In Yerevan, Olga and Nelly entered Secondary School after Alexander Pushkin and continued studying piano with Olga Babasyan. From the first years of training, it became clear to the mentor that young Olga was endowed with bright musical abilities. She was hardworking, and she looked natural on stage.
Olga Daniel-Bek, having graduated from the Yerevan State Conservatory in 1940, began working in the vocal classes of Professor Tamara Shakhnazaryan and the great Gohar Gasparyan, as well as in the violin class of Karp Dombaev. The creative collaboration with many students, who later became famous singers, continued for many years. Among them are Edvard Baghdasaryan, Jacques Douvalian, Arthur Aydinyan, Vladimir Perchyan, Konstantin Simonyan, Eleonora Melkumyan, and others.
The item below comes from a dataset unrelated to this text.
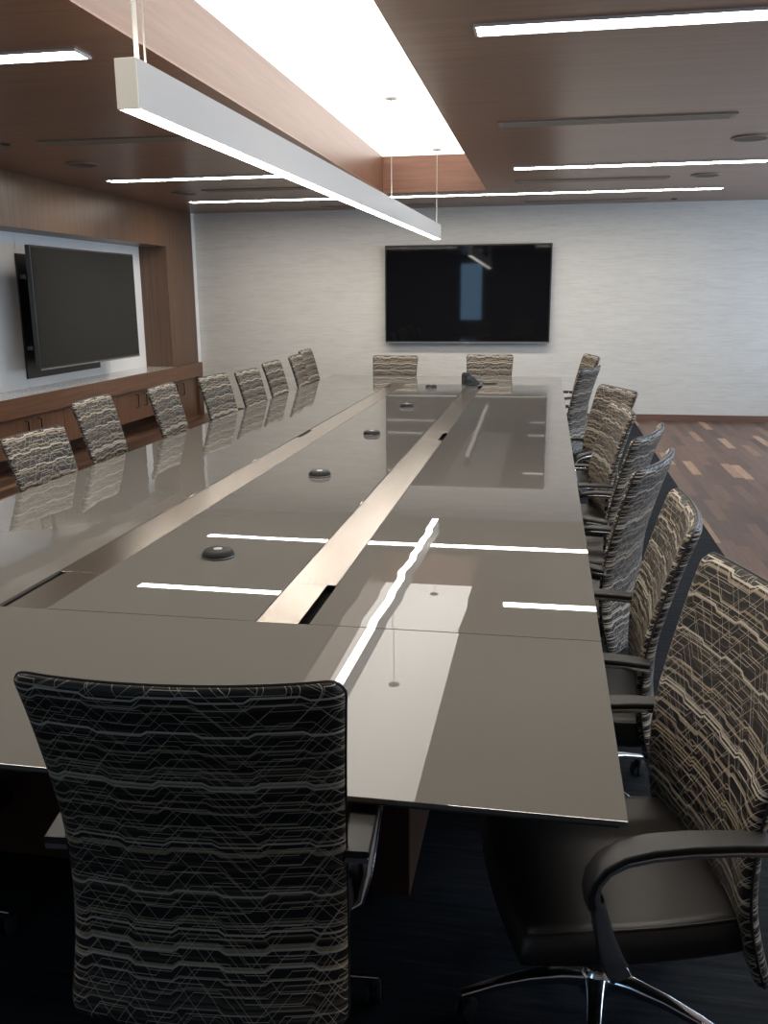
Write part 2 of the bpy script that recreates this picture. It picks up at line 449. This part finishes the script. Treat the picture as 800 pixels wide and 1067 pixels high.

Over the years, Olga Daniel-Bek accompanied singers Seda Kurbanyan, Ligia Mamadzhanyan, Anna Sarajyan, and many other performers in solo concerts.
For a certain period, Olga Daniel-Bek also worked at the Yerevan Special Boarding School for Wind Instruments (now Children’s Music School No. 13).
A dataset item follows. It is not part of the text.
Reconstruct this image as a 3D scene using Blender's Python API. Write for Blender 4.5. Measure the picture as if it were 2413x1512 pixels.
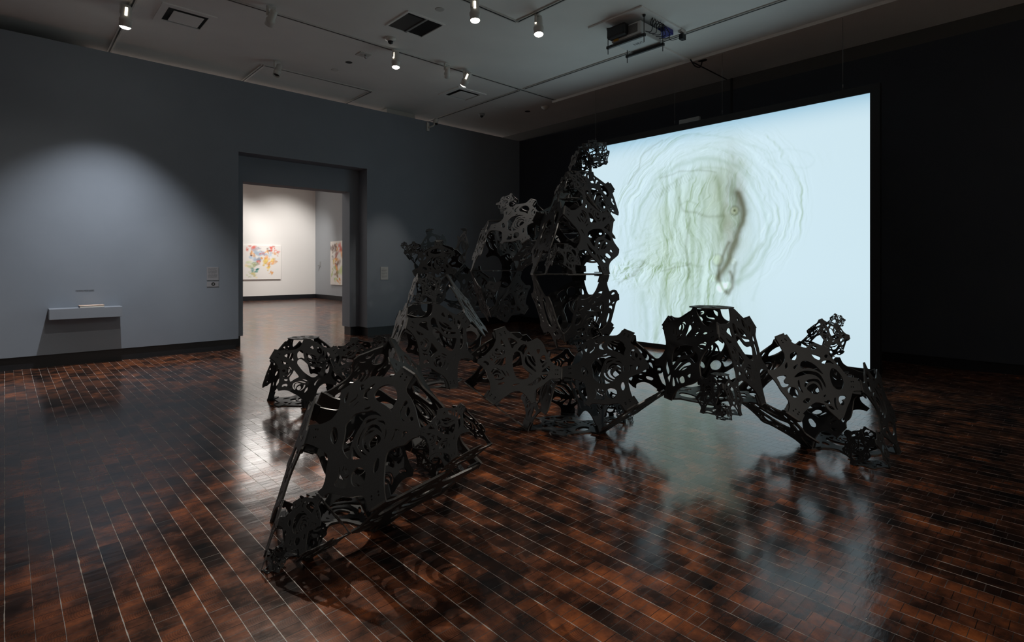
import bpy, bmesh, math, random, json
import numpy as np
from mathutils import Vector, Matrix
random.seed(7)
for o in list(bpy.data.objects): bpy.data.objects.remove(o)
SC = bpy.context.scene
COL = SC.collection
# ---------------------------------------------------------------- camera
F_PX, CX, HY, EYE = 1281.0, 1206.5, 626.5, 1.5
TH = math.atan((2579 - CX) / F_PX)
FW = np.array([math.cos(TH), math.sin(TH), 0.]); RT = np.array([math.sin(TH), -math.cos(TH), 0.]); UP = np.array([0, 0, 1.])
EYEP = np.array([0, 0, EYE])
cam_d = bpy.data.cameras.new('camera'); cam = bpy.data.objects.new('camera', cam_d); COL.objects.link(cam)
cam.location = (0, 0, EYE); cam.rotation_euler = (math.pi / 2, 0, TH - math.pi / 2)
cam_d.sensor_width = 36.0; cam_d.lens = 36.0 * F_PX / 2413; cam_d.shift_y = -(756 - HY) / 2413.0
cam_d.clip_start = 0.05; cam_d.clip_end = 100
SC.camera = cam
# ---------------------------------------------------------------- world and exposure
w = bpy.data.worlds.new('dim_gallery_air'); SC.world = w; w.use_nodes = True
w.node_tree.nodes['Background'].inputs[0].default_value = (0.5, 0.55, 0.65, 1)
w.node_tree.nodes['Background'].inputs[1].default_value = 0.010
SC.view_settings.view_transform = 'Standard'; SC.view_settings.look = 'None'
SC.view_settings.exposure = 0.0; SC.view_settings.gamma = 1.0; SC.view_settings.use_curve_mapping = False
# ---------------------------------------------------------------- light levels
SCREEN_GAIN = 0.97
WALL_SPOT = 540.0
FAR_W = 560.0
CZ = 5.08      # ceiling height
YW = 10.57     # left wall
XW = 10.14     # right wall
def area(name, loc, rot, sx, sy, power, col):
    l = bpy.data.lights.new(name, 'AREA'); l.shape = 'RECTANGLE'; l.size = sx; l.size_y = sy; l.energy = power; l.color = col
    o = bpy.data.objects.new(name, l); COL.objects.link(o); o.location = loc; o.rotation_euler = rot; return o
# lamps of the bright room beyond the doorway (ceiling troffers, out of sight)
area('far_room_light', (6.3, 18.5, 4.95), (math.radians(-24), 0, 0), 6.0, 2.4, 380, (1.0, 0.95, 0.90))
area('far_room_light', (4.0, 15.0, 4.95), (0, 0, 0), 5.0, 4.0, FAR_W * .18, (1.0, 0.93, 0.86))
for x_ in (4.2, 6.6, 9.0):
    l = bpy.data.lights.new('far_room_spot', 'SPOT'); l.energy = FAR_W; l.spot_size = math.radians(84); l.spot_blend = 1; l.color = (1, .96, .92); l.shadow_soft_size = .05
    o = bpy.data.objects.new('far_room_spot', l); COL.objects.link(o); o.location = (x_, 21.6, 4.9); o.rotation_euler = Vector((0, -3.2, 3.0)).to_track_quat('Z', 'Y').to_euler()
# ---------------------------------------------------------------- helpers
def ray(px, py): return FW + (px - CX) / F_PX * RT + (HY - py) / F_PX * UP
def on(px, py, ax, val):
    r = ray(px, py); t = (val - EYEP[ax]) / r[ax]; return EYEP + t * r
def srgb(r, g, b):
    f = lambda c: (c / 12.92 if c <= .04045 else ((c + .055) / 1.055) ** 2.4)
    return (f(r / 255), f(g / 255), f(b / 255), 1)
def nd(nt, typ, **kw):
    n = nt.nodes.new(typ)
    for k, v in kw.items():
        if k == 'inp':
            for a, b in v.items(): n.inputs[a].default_value = b
        else: setattr(n, k, v)
    return n
def mat(name, col, rough=.6, metal=0, spec=.5, noise=None, bump=0, bscale=200, emit=None, coat=0):
    m = bpy.data.materials.new(name); m.use_nodes = True; nt = m.node_tree; b = nt.nodes['Principled BSDF']
    b.inputs['Base Color'].default_value = col; b.inputs['Roughness'].default_value = rough
    b.inputs['Metallic'].default_value = metal; b.inputs['Specular IOR Level'].default_value = spec; b.inputs['Coat Weight'].default_value = coat
    if noise:
        sc, amt = noise
        tc = nd(nt, 'ShaderNodeTexCoord'); n = nd(nt, 'ShaderNodeTexNoise', inp={'Scale': sc, 'Detail': 5})
        mx = nd(nt, 'ShaderNodeMix', data_type='RGBA'); nt.links.new(tc.outputs['Object'], n.inputs['Vector'])
        mr = nd(nt, 'ShaderNodeMapRange', inp={'From Min': .3, 'From Max': .7}); nt.links.new(n.outputs[0], mr.inputs[0])
        nt.links.new(mr.outputs[0], mx.inputs[0]); mx.inputs[6].default_value = [c * (1 - amt) for c in col[:3]] + [1]; mx.inputs[7].default_value = [min(1, c * (1 + amt)) for c in col[:3]] + [1]
        nt.links.new(mx.outputs[2], b.inputs['Base Color'])
    if bump:
        tc = nd(nt, 'ShaderNodeTexCoord'); n = nd(nt, 'ShaderNodeTexNoise', inp={'Scale': bscale, 'Detail': 3}); bp = nd(nt, 'ShaderNodeBump', inp={'Strength': bump, 'Distance': .002})
        nt.links.new(tc.outputs['Object'], n.inputs['Vector']); nt.links.new(n.outputs[0], bp.inputs['Height']); nt.links.new(bp.outputs[0], b.inputs['Normal'])
    if emit:
        b.inputs['Emission Color'].default_value = emit[0]; b.inputs['Emission Strength'].default_value = emit[1]
    return m
def tag(o, label=None, cat=None, group=None, kind=None):
    if label: o['label'] = label
    if cat: o['category'] = cat
    if group: o['group'] = group
    if kind: o['kind'] = kind
    return o
def mobj(name, bm_or_me, material=None, parent=None, pw=None):
    if isinstance(bm_or_me, bmesh.types.BMesh):
        me = bpy.data.meshes.new(name); bm_or_me.normal_update(); bm_or_me.to_mesh(me); bm_or_me.free()
    else: me = bm_or_me
    o = bpy.data.objects.new(name, me); COL.objects.link(o)
    if material and not me.materials: me.materials.append(material)
    if parent is not None:
        o.parent = parent; o.matrix_parent_inverse = wm(parent).inverted()
    return o
def wm(o):
    m = Matrix.LocRotScale(o.location, o.rotation_euler, o.scale)
    if o.parent: m = wm(o.parent) @ o.matrix_parent_inverse @ m
    return m
def empty(name, loc, label, cat, group=None):
    o = bpy.data.objects.new(name, None); COL.objects.link(o); o.location = loc; o.empty_display_size = .1
    return tag(o, label, cat, group)
def box(bm, x0, x1, y0, y1, z0, z1):
    v = [bm.verts.new(p) for p in ((x0, y0, z0), (x1, y0, z0), (x1, y1, z0), (x0, y1, z0), (x0, y0, z1), (x1, y0, z1), (x1, y1, z1), (x0, y1, z1))]
    for f in ((3, 2, 1, 0), (4, 5, 6, 7), (0, 1, 5, 4), (1, 2, 6, 5), (2, 3, 7, 6), (3, 0, 4, 7)): bm.faces.new([v[i] for i in f])
    return v
def boxm(*a, bev=0):
    bm = bmesh.new(); box(bm, *a)
    if bev: bmesh.ops.bevel(bm, geom=list(bm.edges), offset=bev, segments=2, affect='EDGES', profile=.5)
    return bm
def lathe(bm, prof, M=Matrix(), n=24, cap=True):
    rings = []
    for r, z in prof:
        rings.append([bm.verts.new(M @ Vector((r * math.cos(2 * math.pi * i / n), r * math.sin(2 * math.pi * i / n), z))) for i in range(n)])
    for a, b in zip(rings, rings[1:]):
        for i in range(n):
            f = bm.faces.new((a[i], a[(i + 1) % n], b[(i + 1) % n], b[i])); f.smooth = True
    if cap:
        bm.faces.new(list(reversed(rings[0]))); bm.faces.new(rings[-1])
def tube(bm, pts, r, n=8):
    pts = [Vector(p) for p in pts]; rings = []
    for i, p in enumerate(pts):
        d = (pts[min(i + 1, len(pts) - 1)] - pts[max(i - 1, 0)]).normalized()
        a = d.orthogonal().normalized() if abs(d.z) > .99 else d.cross(Vector((0, 0, 1))).normalized(); b = d.cross(a)
        rings.append([bm.verts.new(p + r * (math.cos(2 * math.pi * k / n) * a + math.sin(2 * math.pi * k / n) * b)) for k in range(n)])
    for a, b in zip(rings, rings[1:]):
        for i in range(n):
            f = bm.faces.new((a[i], a[(i + 1) % n], b[(i + 1) % n], b[i])); f.smooth = True
    bm.faces.new(list(reversed(rings[0]))); bm.faces.new(rings[-1])
def curve_path(pts, k=6):
    out = []
    P = [pts[0]] + list(pts) + [pts[-1]]
    for i in range(1, len(P) - 2):
        a, b, c, d = [np.array(q, float) for q in P[i - 1:i + 3]]
        for j in range(k):
            t = j / k; out.append(.5 * ((2 * b) + (-a + c) * t + (2 * a - 5 * b + 4 * c - d) * t * t + (-a + 3 * b - 3 * c + d) * t ** 3))
    out.append(np.array(pts[-1], float)); return out
def text_mesh(name, s, size, M, material, parent=None, depth=.0006, align='LEFT', line=1.0):
    c = bpy.data.curves.new(name, 'FONT'); c.body = s; c.size = size; c.extrude = depth; c.align_x = align; c.space_line = line; c.resolution_u = 3
    t = bpy.data.objects.new(name, c); COL.objects.link(t)
    me = bpy.data.meshes.new_from_object(t.evaluated_get(bpy.context.evaluated_depsgraph_get())); bpy.data.objects.remove(t)
    me.transform(M); me.name = name; me.materials.clear()
    return mobj(name, me, material, parent)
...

The name of Olga Daniel-Bek, the concertmaster, was often found in the posters of solo concerts of string players. Among them were famous violinists Hakob Vardanyan, Karen Kostanyan, Georgy Khodzhaev, and others.
While working at the Yerevan State Conservatory, Olga Daniel-Bek became one of the first accompanists of the State Operetta Theater founded in 1942, devoting a certain period of her accompanist activity to this theatre. Olga Daniel-Bek also collaborated with violinist Karen Kostanyan.
Among the significant events of Olga’s accompanist activity, one should mention the concerts (October 28 and 29, 1954) of the State Chapel of Armenia (artistic director A. Abgaryan, conductor E. Tsaturyan) with the participation of singer Shara Talyan. Some works by Mikhail Glinka, Sergei Taneyev, Wolfgang Amadeus Mozart, Gioachino Rossini, Carl Maria von Weber, Komitas, and Romanos Melikian were performed.
For several years, Olga Daniel-Bek carried out an educational and accompanist mission under contract in Mongolia (1963-1965), Egypt (1965-1968), and Cambodia (1968-1969). In Cambodia, she worked as an accompanist for the Royal Ballet of Cambodia.
In 1988, after the sudden death of her eldest son Igor, Olga Daniel-Bek moved to Leningrad (St. Petersburg) to live with her younger son, Alexander Kesayan, an oboist in the orchestra of the Small Academic Opera and Ballet Theater named after Modest Mussorgsky. Later, Alexander became director of the State Leningrad Symphony Orchestra (chief conductor was Veronica Dudarova). In Leningrad (St. Petersburg), Olga Daniel-Bek began to accompany her grandson, a violinist, who studied at a music school.